Tuesday, October 24, 2017

Victoria & Abdul




Stephen Frears’ Victoria and Abdul exudes an unexpected intimacy. Victoria  (Judi Dench) is lonely, but also constipated. An early scene establishes her eccentricities of character amongst which are an intolerance for pomp together with gluttony. She’s the queen and can do what ever she likes even if it includes being a gourmand and falling for an Indian servant, Abdul Karim (Ali Fazal), who becomes her spiritual advisor. The comedy of the film derives from her iconoclasm, but there’s also a good deal of pathos since she turns out to be a far cry from the implacable Victoria whose name coined an age. She’s an isolated soul, surrounded by a controlling retinue.
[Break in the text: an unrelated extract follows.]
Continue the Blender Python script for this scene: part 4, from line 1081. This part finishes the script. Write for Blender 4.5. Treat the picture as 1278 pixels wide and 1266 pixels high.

One of Dench’s most powerful speeches is a defense of her mental state in the face of challenges from an inner circle that includes her callous son Bertie (Eddie Izzard). Frears directed Florence Foster Jenkins, the story of an heiress who has pretensions to be an opera star  and a similar sentiment rules both films, that of a personage of high estate who has become the laughing stock. The film incidentally provides numerous occasions for Dench to display her virtuosity, in the cause of portraying the enormous complexity of her character. “The banquet hall of eternity” is a line that occurs several times in the movie. Abdul’s role is that of a spiritual factotum, but he’s also an angel who accompanies her as she departs her solitary life. Frears is a director with a social conscience but he seems to have as much pity for the grotesque of the world as the oppressed.